書店がやらないなら、新聞販売店のチャンスだ。高齢者家庭との結びつきがこれほど強い仕事もない。「毎月1200円で、お孫さんのところへ書籍を届けます」というチラシを配ったら、かなりの確率でサービスを利用する人が出てくるだろう。新聞社が選んでくれるなら本の内容に間違いはないという安心感もあるはずだ。

 孫の側は、おじいさんおばあさんにもらった本は読まなくてはならないと思うだろう。そして会ったときに、本の話をするかもしれない。そのときにおじいさんおばあさんがその本を読んだことがないとなると、ちょっと格好がつかない。なので、毎月、孫に本を届けると同時に、おじいさんおばあさんの方には、その本のダイジェストやまつわる蘊蓄をまとめて届ければいい。

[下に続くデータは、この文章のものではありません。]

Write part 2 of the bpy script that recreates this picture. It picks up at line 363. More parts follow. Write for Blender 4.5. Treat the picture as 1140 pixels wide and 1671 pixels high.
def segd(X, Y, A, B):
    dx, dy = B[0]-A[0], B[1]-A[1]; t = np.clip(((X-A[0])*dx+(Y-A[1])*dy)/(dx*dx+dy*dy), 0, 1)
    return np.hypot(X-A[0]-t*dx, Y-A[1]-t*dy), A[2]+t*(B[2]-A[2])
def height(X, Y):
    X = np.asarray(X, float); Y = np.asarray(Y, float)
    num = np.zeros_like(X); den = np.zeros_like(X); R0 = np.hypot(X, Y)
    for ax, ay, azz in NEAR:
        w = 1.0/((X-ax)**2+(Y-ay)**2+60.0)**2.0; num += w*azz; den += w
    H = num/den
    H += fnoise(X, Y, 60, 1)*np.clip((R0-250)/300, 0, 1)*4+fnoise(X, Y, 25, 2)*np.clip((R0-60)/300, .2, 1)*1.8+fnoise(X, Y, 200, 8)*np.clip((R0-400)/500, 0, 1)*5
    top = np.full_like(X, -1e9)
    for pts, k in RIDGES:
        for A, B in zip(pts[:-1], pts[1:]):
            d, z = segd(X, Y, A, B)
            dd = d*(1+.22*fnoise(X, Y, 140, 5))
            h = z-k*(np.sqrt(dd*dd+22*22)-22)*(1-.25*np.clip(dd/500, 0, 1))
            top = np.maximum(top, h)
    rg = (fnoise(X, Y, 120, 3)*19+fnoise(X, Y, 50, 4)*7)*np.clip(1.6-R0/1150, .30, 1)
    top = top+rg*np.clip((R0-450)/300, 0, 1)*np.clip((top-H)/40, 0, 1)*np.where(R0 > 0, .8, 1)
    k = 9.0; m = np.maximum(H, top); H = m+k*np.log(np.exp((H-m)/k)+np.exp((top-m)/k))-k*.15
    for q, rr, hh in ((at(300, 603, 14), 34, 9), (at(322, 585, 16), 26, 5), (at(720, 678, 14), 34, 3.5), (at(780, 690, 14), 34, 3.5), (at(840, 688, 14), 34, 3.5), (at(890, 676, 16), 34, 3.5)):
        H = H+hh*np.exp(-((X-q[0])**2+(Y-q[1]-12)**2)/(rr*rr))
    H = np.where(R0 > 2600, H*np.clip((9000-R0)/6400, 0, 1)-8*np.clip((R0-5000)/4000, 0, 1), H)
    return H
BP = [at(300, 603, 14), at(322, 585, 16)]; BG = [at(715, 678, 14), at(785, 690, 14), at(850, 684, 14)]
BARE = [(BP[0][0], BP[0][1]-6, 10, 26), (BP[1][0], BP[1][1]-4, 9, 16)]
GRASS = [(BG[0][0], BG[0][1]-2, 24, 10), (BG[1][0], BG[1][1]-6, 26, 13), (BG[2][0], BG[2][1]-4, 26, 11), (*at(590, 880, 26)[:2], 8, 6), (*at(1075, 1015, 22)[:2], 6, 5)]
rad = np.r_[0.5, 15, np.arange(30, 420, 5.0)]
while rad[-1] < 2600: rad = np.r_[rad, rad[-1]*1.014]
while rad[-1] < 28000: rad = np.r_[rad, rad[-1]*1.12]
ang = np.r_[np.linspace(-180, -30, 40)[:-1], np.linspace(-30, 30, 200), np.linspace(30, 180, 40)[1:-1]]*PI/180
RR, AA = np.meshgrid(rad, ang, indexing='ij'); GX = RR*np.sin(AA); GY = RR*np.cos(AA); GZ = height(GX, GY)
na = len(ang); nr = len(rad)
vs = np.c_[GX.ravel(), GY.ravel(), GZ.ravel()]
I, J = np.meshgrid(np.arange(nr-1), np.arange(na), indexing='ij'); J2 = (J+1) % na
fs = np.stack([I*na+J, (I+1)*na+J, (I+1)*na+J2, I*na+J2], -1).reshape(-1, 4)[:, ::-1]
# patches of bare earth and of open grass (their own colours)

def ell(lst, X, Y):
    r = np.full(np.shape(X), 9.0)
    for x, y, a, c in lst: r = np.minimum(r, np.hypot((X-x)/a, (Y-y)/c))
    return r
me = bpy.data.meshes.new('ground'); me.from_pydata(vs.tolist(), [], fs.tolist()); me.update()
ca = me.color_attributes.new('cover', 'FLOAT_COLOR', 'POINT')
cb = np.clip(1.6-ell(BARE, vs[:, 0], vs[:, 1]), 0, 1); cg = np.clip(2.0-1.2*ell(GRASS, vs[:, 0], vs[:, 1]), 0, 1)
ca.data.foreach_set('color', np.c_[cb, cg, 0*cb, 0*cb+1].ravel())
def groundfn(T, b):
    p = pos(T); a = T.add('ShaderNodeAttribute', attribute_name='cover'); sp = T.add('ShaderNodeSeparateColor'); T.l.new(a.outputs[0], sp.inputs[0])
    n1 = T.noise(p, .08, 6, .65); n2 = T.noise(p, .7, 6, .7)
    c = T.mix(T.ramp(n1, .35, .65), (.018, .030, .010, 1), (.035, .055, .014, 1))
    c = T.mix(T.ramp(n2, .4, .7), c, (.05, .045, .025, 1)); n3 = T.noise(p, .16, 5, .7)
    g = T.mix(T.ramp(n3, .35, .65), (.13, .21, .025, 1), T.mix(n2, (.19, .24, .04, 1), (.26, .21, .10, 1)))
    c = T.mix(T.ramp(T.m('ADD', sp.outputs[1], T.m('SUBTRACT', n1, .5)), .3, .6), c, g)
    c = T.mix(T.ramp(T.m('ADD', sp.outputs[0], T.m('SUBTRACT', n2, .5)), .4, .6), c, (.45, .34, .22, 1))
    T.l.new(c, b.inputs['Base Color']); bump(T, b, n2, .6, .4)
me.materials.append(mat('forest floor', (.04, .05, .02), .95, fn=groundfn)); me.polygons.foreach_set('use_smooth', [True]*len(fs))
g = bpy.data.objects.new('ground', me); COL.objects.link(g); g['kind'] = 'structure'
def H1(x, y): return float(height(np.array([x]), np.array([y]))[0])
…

 大手新聞社の販売店の総従業員数は7万人を超えているという。もし一人がひとつでも契約を取れば、そこに1カ月で7万冊超えのベストセラーが誕生する。今時、これだけ売れる本はカズオ・イシグロくらいしか思いつかない。

 見方を変えれば、先細りしていくしかないような販路にも、大きなビジネスチャンスがある。販路や顧客に変化がなくても、時代が変わっているからだ。新しいことに興味を持たなければ、その変化には気付けない。